Schmidt, though, insists he has no doubts that Farrell, awarded an IRFU contract extension last May through to summer 2020, can finesse the system.

‘Andy Farrell is world class,’ claimed the New Zealander during a Six Nations won in a curious fashion that defied recent title-winning trends. The Irish conceded 11 tries, ranking them as just joint-third meanest defence in a tournament only traditionally won by the team that concedes the least. ‘I have worked with a whole lot of people and he’s world class. He has got the confidence of our group because they can see the system works.’

The tries, though, have kept coming against them since then. Nine were conceded when clinching Grand Slam glory in London and in the 2-1 series win in Australia, three more than they scored in those four most recent games.

They also endured an overly high penalty count (47, with four yellow cards) and coped with 71 missed tackles, numbers that suggest there is plenty to fix defensively in their 13 games before the World Cup starts.

Andy Farrell and Jonny Sexton (Getty Images)

Another intriguing topic for Schmidt to dwell on is ensuring his 31-strong finals squad is as experienced as possible – unlike in 2015.

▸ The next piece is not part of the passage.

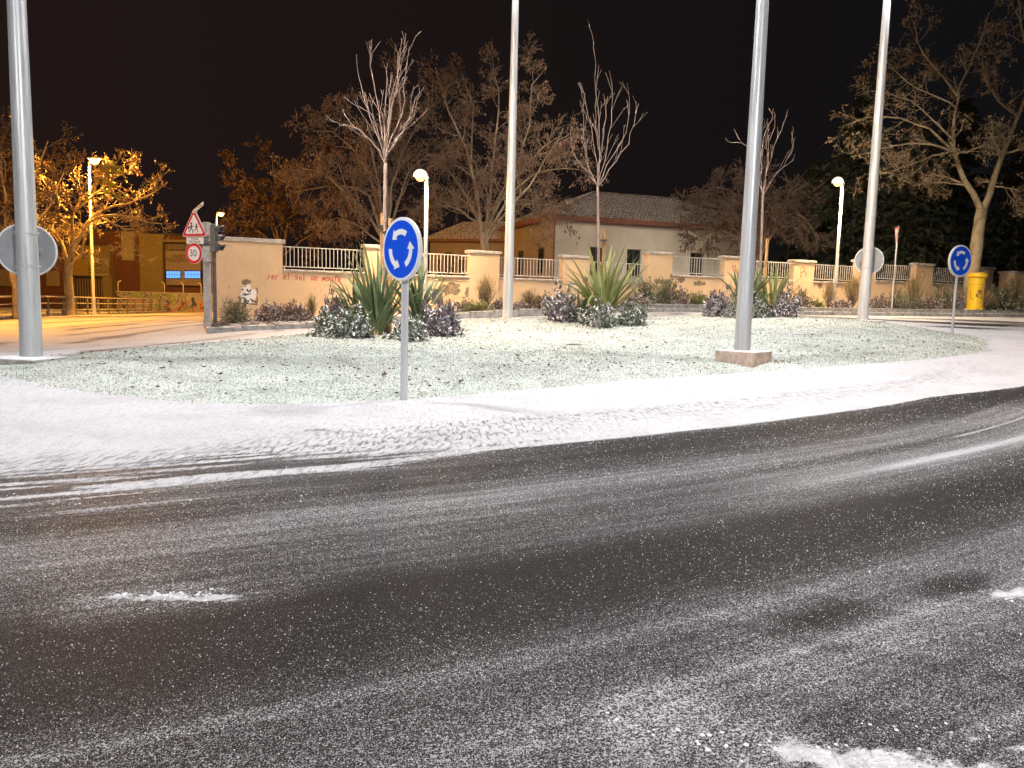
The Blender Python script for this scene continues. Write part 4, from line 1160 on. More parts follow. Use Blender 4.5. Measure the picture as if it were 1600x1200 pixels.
def child(cx, s):
    mb = MB()
    def ln(P, w_):
        for a, b_ in zip(P[:-1], P[1:]):
            a = Vector(a); b_ = Vector(b_); d_ = (b_-a).normalized(); nn_ = Vector((-d_.y, d_.x))*w_/2
            q_ = [a-nn_, b_-nn_, b_+nn_, a+nn_]; mb.add([c+Rm @ Vector((cx+p.x*s, -.0275, -.04+p.y*s)) for p in q_], [(0, 1, 2, 3)])
    P = [(.035*math.cos(2*PI*k/10), .15+.035*math.sin(2*PI*k/10)) for k in range(10)]
    mb.add([c+Rm @ Vector((cx+x*s, -.0275, -.04+z*s)) for x, z in P], [tuple(range(10))])
    ln([(0, .11), (-.01, .0)], .06); ln([(0, .09), (.09, .05)], .025); ln([(0, .09), (-.08, .04)], .025); ln([(0, 0), (.06, -.06), (.04, -.13)], .03); ln([(-.01, 0), (-.06, -.07), (-.11, -.09)], .03)
    if s > .95: ln([(-.13, .03), (-.07, .0)], .07)
    obj('child_figure', mb, MAT['black'], pl_)
child(-.10, 1.0); child(.10, .82)
c2 = at(305, 376, 23.95); m = MB(); m.prism([(-.33, -.10), (.33, -.10), (.33, .10), (-.33, .10)], Rm, c2, -.012, .012); p2 = obj('text_plate', m, MAT['rim'], t)
m = MB(); m.prism([(-.315, -.085), (.315, -.085), (.315, .085), (-.315, .085)], Rm, c2, -.0145, -.0125); obj('white_face', m, MAT['white'], p2)
text_mesh('lettering', 'ZONA', .10, MAT['black'], c2+Rm @ Vector((0, -.017, .045)), Rm, p2); text_mesh('lettering', 'ESCOLAR', .105, MAT['black'], c2+Rm @ Vector((0, -.017, -.04)), Rm, p2)
c3 = at(303.5, 396, 23.95); p3 = disc('speed_plate', c3, Rm, .315, -.015, .015, MAT['rim'], t)
disc('red_border', c3, Rm, .305, -.0182, -.0155, MAT['red'], p3); disc('white_face', c3, Rm, .225, -.021, -.0185, MAT['white'], p3)
text_mesh('number', '30', .30, MAT['black'], c3+Rm @ Vector((-.02, -.0235, .0)), Rm, p3, sx=.95)
m = MB(); m.bbox(at(323, 397, 24.0), (.22, .20, .48), .02, .2); obj('control_box', m, MAT['tlbox'], t)
m = MB(); m.bbox(at(321, 379, 24.0), (.26, .16, .15), .02, .2); obj('battery_box', m, MAT['tl'], t)
for cc_ in (c, c2, c3):
    m = MB(); a_ = Vector(cc_)+Rm @ Vector((.1, .03, 0)); m.tube([a_, Vector((b.x, b.y, cc_.z))], .022, 6); obj('bracket', m, MAT['galvd'], t)
pA, pB = at(302.5, 331, 24.0), at(317.5, 317.5, 24.0); ang = math.atan2(pB.z-pA.z, pB.x-pA.x)
Rs = Matrix.Rotation(-ang, 3, 'Y') @ Matrix.Rotation(.5, 3, 'X')
m = MB(); m.box((pA+pB)/2, ((pB-pA).length, .36, .035), rot=Rs); obj('solar_panel', m, MAT['coping'], t)
m = MB(); m.tube([(pA+pB)/2-Vector((0, 0, .01)), c+Vector((0, .03, .40)), c+Vector((.1, .05, .2)), Vector((b.x, b.y, zt_-.1))], .022, 6); obj('panel_arm', m, MAT['galvd'], t)

b = gp(336.5, 23.9); b.z = tz(b.x, b.y)+.10
t = thing('traffic_light', 'traffic signal on a dark pole with three hooded lamps turned to the right', 'traffic light', b)
zt_ = at(336, 366, 23.9).z
m = MB(); m.tube([b+Vector((0, 0, -.1)), b+Vector((0, 0, .06)), b+Vector((0, 0, .10)), Vector((b.x, b.y, zt_))], [.12, .12, .06, .055], 12); obj('pole', m, MAT['tlpole'], t)
hx = at(334.5, 371, 23.8); hz0, hz1 = at(334, 394, 23.8).z, at(334, 350, 23.8).z
m = MB(); m.bbox((hx.x, hx.y, (hz0+hz1)/2), (.17, .30, hz1-hz0), .03, .12); hs = obj('signal_housing', m, MAT['tl'], t)
for k in range(3):
    zc_ = hz1-(hz1-hz0)*(k+.5)/3+.0; ax = Vector((1, -.30, -.06)).normalized()
    o_ = Vector((hx.x+.085, hx.y-.02, zc_)); s1 = ax.cross(Vector((0, 0, 1))).normalized(); s2 = s1.cross(ax)
    mb = MB(); V = []; n = 14
    for L_, r_ in ((0, .118), (.30, .108)):
        for q_ in range(n+1):
            a = math.radians(-50+280*q_/n); 
            LL = L_ if L_ == 0 else L_*(.62+.38*max(0, math.sin(a)))
            for rr in (r_, r_-.012): V.append(o_+ax*LL+s1*(rr*math.cos(a))+s2*(rr*math.sin(a)))
    F = []; st = 2*(n+1)
    for q_ in range(n):
        F += [(2*q_, 2*q_+2, st+2*q_+2, st+2*q_), (2*q_+1, st+2*q_+1, st+2*q_+3, 2*q_+3), (st+2*q_, st+2*q_+2, st+2*q_+3, st+2*q_+1)]
    mb.add(V, F); obj('visor', mb, MAT['tl'], hs, smooth=False)
    m = MB(); m.lathe(o_, [(.10, 0), (.085, .02), (.03, .035)], 16, axis=ax); obj('lens', m, MAT['lens'], hs)
m = MB(); m.bbox(at(322.5, 357.5, 24.05), (.22, .20, .40), .02, -.2); obj('side_signal', m, MAT['tlbox'], t)
m = MB(); m.tube([at(324, 408, 23.95), at(336, 413, 23.9)], .02, 6); obj('tie_bar', m, MAT['tlpole'], t)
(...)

Injuries and suspension to first-choice players exposed lack of depth at that tournament, weakness that was a repeated error according to David Nucifora, Schmidt’s IRFU boss, after he delved into a post-2011 elimination report.

‘It said: “To truly produce a crop of world class players it’s vital to ensure there are no obstacles in the performance pathway to stop the development of talent in all positions.

‘That key point came out of the 2011 report and I’m writing something in 2015 that has actually still got some of the same issues we were still trying to address.

‘We don’t want to be sitting here in 2019 talking about the 2015 and 2011 report… if we keep doing what we have always done, we are (only) going to keep getting quarter-finals.’

Nucifora’s intent was clear during his post-mortem three years ago – develop the next stream of players at a more efficient rate or get off the World Cup pot.

Joey Carbery

With 13 of the 31 from England 2015 no longer available (nine have retired while four are unavailable due to playing at clubs outside Ireland), Schmidt has blooded 35 rookies in 31 matches since the depressing Cardiff surrender to Argentina.

Twenty newcomers already have five caps or more, but the trick now is to ensure those fresh faces most in the coach’s thoughts become as battle-hardened as possible for the finals.
Adding steel was the very reason Joey Carbery was manoeuvred out of Leinster into Munster. In 2015, Ireland were left dependent in the quarter-finals on Ian Madigan, who wasn’t getting his provincial start in Dublin.

Rather than risk this repeat mishap, the IRFU extricated Carbery from a situation where he would likely be behind Johnny Sexton and Ross Byrne in the club No10 pecking order yet expected to competently back up Sexton at Test level. He will be better able to do that as Munster’s first-choice out-half.

Ireland’s squad evolution also isn’t complete in some other key areas. They are still shy experienced alternatives to scrum-half Conor Murray. John Cooney will potentially travel to Japan only because he can cover both half-back positions, similar to the undercooked Madigan in 2015. Then there is hooker, where a clear starting alternative to veteran Rory Best has yet to convincingly emerge.

Schmidt must fix these issues, and also make up his own mind on whether to negotiate a new contract or say sayonara once Japan 2019 is over.

That’s a hot topic preferably nipped in the bud soon rather than allowed become a headline distraction in the countdown to a tournament where a nation expects nothing less than enjoying unprecedented World Cup success.